I've traveled a lot in the past few weeks. I went to Barcelona for six days to visit my friend Maria, I went to Paris with my study abroad group and some friends we made in the residence for the new year, and this weekend I visited my old French teacher in Rennes (who is teaching English at the university there now and has her own travel blog that you can read here). I realize that I haven't really talked about these travels much, or at all rather.
I'm going to keep my word and avoid the "I went here and did this" syndrome that so easy to fall into. If you want to see what my experiences were like you can look at the pictures on my facebook page.
As I've traveled about and seen how others live, I'm reminded of the impact that place has on a person's identity. Especially in France, where people really don't move around that much from where they were born, I'm reminded of the importance of small scale perspectives in peoples' lives. I can talk and muse and rant about abstract, large-scale speculations on the future of humanity, about the dissolution of national identity, about the integration of political and economic policy, and the proliferation of a common yet pluralistic culture,but it's easy to forget how much of many people's personalities and outlooks are dictated by where they are from.
My first though when I see this is that perhaps my ideas about the nature of humanity were premature, if not out right false.
Then after I think about it more, I realize that instead I've simply overlooked a part of the equation that was always there but hiding behind the largesse and detachment of rational observation. I've ignored the more intimate parts of human life, the parts that are truly defining for many people. I've ignored the power that setting has in creation. Take a newborn and put in one place to live for the rest of his life, he will turn out differently from the person he would become had you placed him in a different place.
Even now, my mind retreats to statistical data about human development. Identical twins who are separated at birth and raised in different families are likely to develop the same sorts of mannerisms and personalities as their counterparts, even when they assimilate the values, customs, and languages of their adopted families.
Even now, I must yank my mind from the perspective that sees human experience as a set of moving probabilities and quantitative data. Even when these things reflect sweeping truths, understanding an individual person or even a given group of people is much deeper and more difficult. For me, however, it's in many ways more interesting.
In this way, I'm very pleased with my travels, even if specific experiences may not have been particularly pleasant. I've seen how other people are like, and I've seen different outlooks and opinions that sometimes in conflict with mine, but that are so ingrained into a cultures' collective psyche that I'm hesitant to make a value judgement on them. After all, who knows how they might of felt had they been born elsewhere.
I was once very much attracted to the idea that everyone really is the same, and that cultural differences are superficial at best. I now find this idea to be too simple. Yet, I find the idea that a person from one culture could never understand a person from a different culture because they are so radically different to be equally oversimplified.
Instead, I'm finding that while cultural things may dictate how a person acts or even sees the world, it's easy to understand someone when you learn their honest motivations.
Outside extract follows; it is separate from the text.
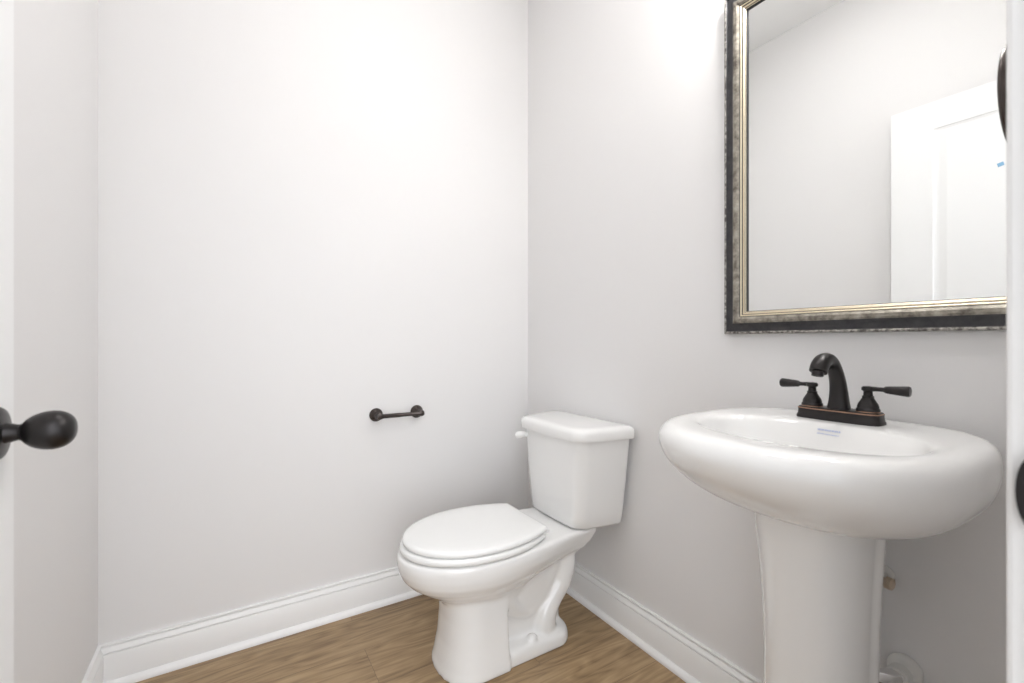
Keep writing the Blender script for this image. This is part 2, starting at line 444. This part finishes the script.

In this way, even if identification with a person from a different place is impossible, empathy most certainly is not.
Here, I feel like I'm meandering back into the detached, rational side of myself, which is not what I want. I feel like a balding, tweed-wearing academic in an armchair reflecting on the world in his office without actually being part of it.
Yet, I know that I probably would not have come to these conclusions had I decided not to study abroad or at least travel around and see things. I suppose there's always interesting people to meet and interesting things to see if you take the time to get lost.